In 2015, 196 UN members meeting in Paris set the goal of keeping warming below two degrees Celsius (3.6 degrees Fahrenheit) over pre-industrial levels, and preferably 1.5 Celsius, but surging carbon emissions have since endangered the targets.

The Paris Agreement also stipulated that developed countries “shall provide financial resources to assist developing country parties” in curbing their emissions and strengthening resilience.

Already in 2015, a promise made at the Copenhagen climate summit in 2009 — to spend $100 billion a year by 2020 on helping vulnerable nations adapt to climate change — was receding in the rear-view mirror.

The 2020 goal came and went with pledges unmet, and regional meetings in preparation for COP27, such as this week’s in Egypt and the Netherlands as well as another last week in Gabon, signal that funding could become a key flashpoint in Sharm el-Sheikh.

Water, food and energy 
Fouad said environmental concerns had until recent years been regarded “as an obstacle to investment” and a “luxury” that Egypt could not afford.

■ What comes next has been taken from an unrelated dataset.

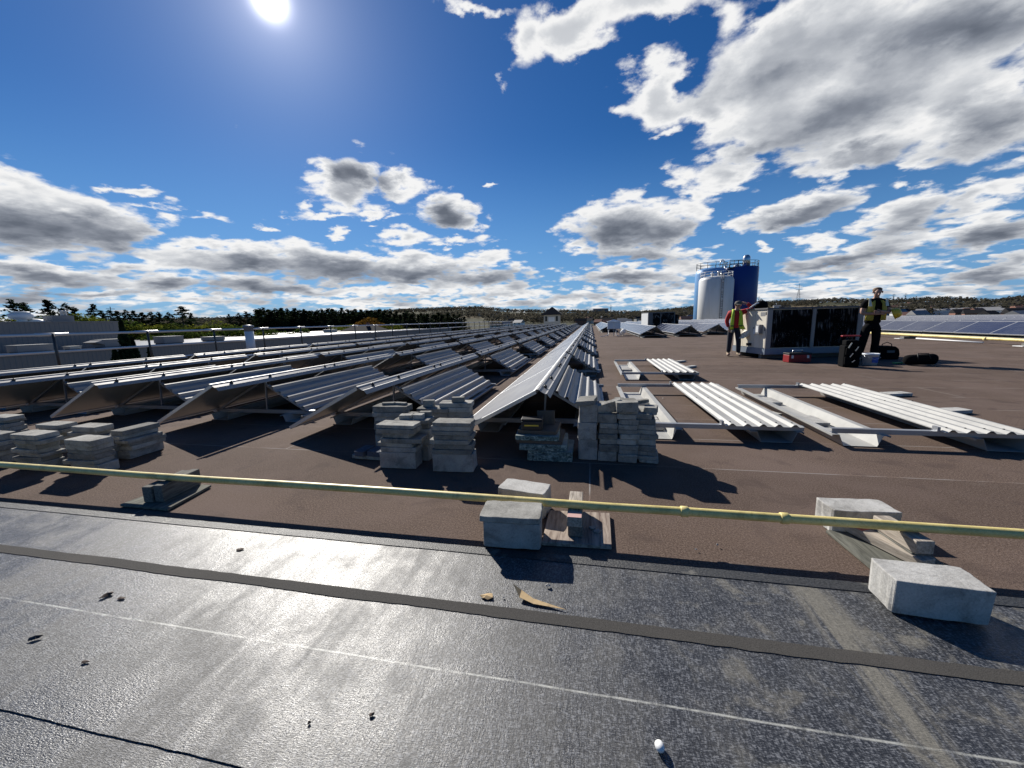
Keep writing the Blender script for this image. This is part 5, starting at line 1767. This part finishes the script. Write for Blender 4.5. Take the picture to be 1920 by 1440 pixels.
# slate roofed house behind the white roof
h_ = empty('house', (-69, 110, -8))
MB().box(-7.5, 7.5, -6, 6, 0, 6.3).build('wall', M['cream'], h_)
MB().add([(-8.6, -7, 6.2), (8.6, -7, 6.2), (8.6, 7, 6.2), (-8.6, 7, 6.2), (-3.0, 0, 9.25), (3.2, 0, 9.25)], [(3, 2, 1, 0), (0, 1, 5, 4), (1, 2, 5), (2, 3, 4, 5), (3, 0, 4)]).build('roof', M['slateroof'], h_)
MB().box(1.5, 2.3, -1.4, -.6, 8.3, 9.9).build('chimney', M['brick'], h_)
tag(h_, 'house with big dark hipped roof beyond the pale roof', 'house')
# pavilion with pyramid roof at the end of the rows
pv = empty('pavilion', (-8.7, 90, -8))
MB().box(-1.75, 1.75, -1.75, 1.75, 0, 10.45).build('wall', M['cream'], pv)
MB().add([(-2.4, -2.4, 10.4), (2.4, -2.4, 10.4), (2.4, 2.4, 10.4), (-2.4, 2.4, 10.4), (0, 0, 12.25)], [(3, 2, 1, 0), (0, 1, 4), (1, 2, 4), (2, 3, 4), (3, 0, 4)]).build('roof', M['slateroof'], pv)
for x in (-1.2, 1.2):
    MB().box(x - .22, x + .22, -1.775, -1.751, 9.0, 10.1).build('window', M['glass'], pv)
MB().box(-.7, .7, -1.772, -1.751, 8.9, 9.9).build('panel', M['white'], pv)
tag(pv, 'cream stair tower with dark pyramid roof beyond the row ends', 'tower')

# ------------------------------------------------------------------ trees
def rand_rot(rr):
    return Matrix.Rotation(rr.uniform(0, 6.283), 3, 'Z') @ Matrix.Rotation(rr.uniform(-1.2, 1.2), 3, 'X') @ Matrix.Rotation(rr.uniform(0, 6.283), 3, 'Z')


def quad_at(vs, fs, c, a, b):
    o = len(vs)
    vs += [c - a - b * .3, c + a * .2 - b, c + a + b * .2, c - a * .1 + b]
    fs.append((o, o + 1, o + 2, o + 3))


def conifer_meshes(seed, h=18.0, r=3.2, n=1500, gappy=0.0, top=0.0):
    rr = random.Random(seed)
    vs, fs = [], []
    nb = int(h * 5)
    for b in range(nb):
        t = (b + rr.random()) / nb
        z = h * (.10 + .90 * t)
        ln = r * 1.25 * ((1 - t) ** .75 * (1 - top) + top * (1 - t ** 6)) * rr.uniform(.55, 1.12) + .12
        if rr.random() < gappy:
            continue
        a = rr.uniform(0, 6.283)
        dirv = Vector((math.cos(a), math.sin(a), rr.uniform(-.35, .12)))
        k = max(4, int(1.7 * n / nb * (.5 + ln / r)))
        for j in range(k):
            s = rr.random() ** .7
            c = Vector((0, 0, z)) + dirv * ln * s + Vector((rr.gauss(0, .16), rr.gauss(0, .16), rr.gauss(0, .14)))
            sz = rr.uniform(.17, .40)
            m = rand_rot(rr)
            quad_at(vs, fs, c, m @ Vector((sz, 0, 0)), m @ Vector((0, sz * .55, 0)))
    mb = MB(); mb.add(vs, fs)
    tr = MB(); tr.tube([(0, 0, 0), (.03, 0, h * .5), (0, 0, h * .97)], [h * .014, h * .009, .03], 8)
    return mb.mesh('crown'), tr.mesh('trunk')


def broad_meshes(seed, h=12.0, r=4.0, n=5600, low=.18):
    rr = random.Random(seed)
    vs, fs = [], []
    lobes = []
    for i in range(11):
        a = rr.uniform(0, 6.283)
        d = r * rr.uniform(.0, .68)
        z = h * rr.uniform(low + .14, .88)
        lobes.append((Vector((d * math.cos(a), d * math.sin(a), z)), r * rr.uniform(.30, .52)))
    for i in range(n):
        c, lr = rr.choice(lobes)
        v = Vector((rr.gauss(0, 1), rr.gauss(0, 1), rr.gauss(0, 1))).normalized() * lr * rr.uniform(.55, 1.05) ** .6
        v.z *= .8
        sz = rr.uniform(.09, .22)
        m = rand_rot(rr)
        quad_at(vs, fs, c + v, m @ Vector((sz, 0, 0)), m @ Vector((0, sz * .7, 0)))
    mb = MB(); mb.add(vs, fs)
    tr = MB(); tr.tube([(0, 0, 0), (.05, .02, h * .3), (.0, .05, h * .6)], [h * .022, h * .016, h * .007], 8)
    for c, lr in lobes[:6]:
        tr.tube([(0.03, 0.03, h * .32), tuple(c * .6 + Vector((0, 0, h * .16))), tuple(c)], [h * .009, h * .006, .03], 6)
    return mb.mesh('crown'), tr.mesh('trunk')


CON = [conifer_meshes(1, 18, 3.3, 1700), conifer_meshes(2, 18, 2.9, 1500, .12), conifer_meshes(3, 18, 3.6, 1700, .2, .35), conifer_meshes(4, 18, 2.6, 1400, .05), conifer_meshes(9, 18, 3.4, 1300, .34, .45)]
BRO = [broad_meshes(5), broad_meshes(6, 12, 4.6), broad_meshes(7, 12, 3.7)]


def tree(kind, var, x, y, z, h, wid, leaf, lab, cat, group=None, rot=0.0):
    cm, tm = (CON if kind == 'con' else BRO)[var % (5 if kind == 'con' else 3)]
    base = 18.0 if kind == 'con' else 12.0
    o = empty('conifer_tree' if kind == 'con' else 'leafy_tree', (x, y, z), rot)
    s = h / base
    wid *= 1.45 if kind == 'con' else 1.25
    o.scale = (s * wid, s * wid, s * (1.0 if kind == 'con' else 0.97))
    key = cm.name + leaf
    if key not in LEAFC:
        c2 = cm.copy(); c2.materials.clear(); c2.materials.append(M[leaf]); LEAFC[key] = c2
    put(LEAFC[key], 'crown', None, o)
    put(tm, 'trunk', M['bark'], o)
    return tag(o, lab, cat, group)


LEAFC = {}


def tree_px(kind, var, px, ytop, dist, wid, leaf, lab, cat='tree', group=None):
    d = ray(px, ytop)
    hor = math.hypot(d.x, d.y)
    x, y = d.x / hor * dist, d.y / hor * dist
    zt = CAM_H + d.z / hor * dist
    return tree(kind, var, x, y, -8.0, zt + 8.0, wid, leaf, lab, cat, group, rng.uniform(0, 6.28))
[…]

Drumming up support for environmental efforts was an uphill battle, until the tide turned and the world became increasingly aware that climate change is a matter of “human survival on planet earth”, she said.

The key to securing financing for efforts to combat climate change, she said, was to zero in on “basic human needs on earth: food, water, energy”.

In focusing on “bankable” projects that can turn a profit, Fouad said Egypt hopes to “use new and renewable energy to provide food and water, such as through desalination”.

Such projects could support developing countries with their basic development needs and with addressing climate change, she said, arguing that the two goals are in fact “one and the same”.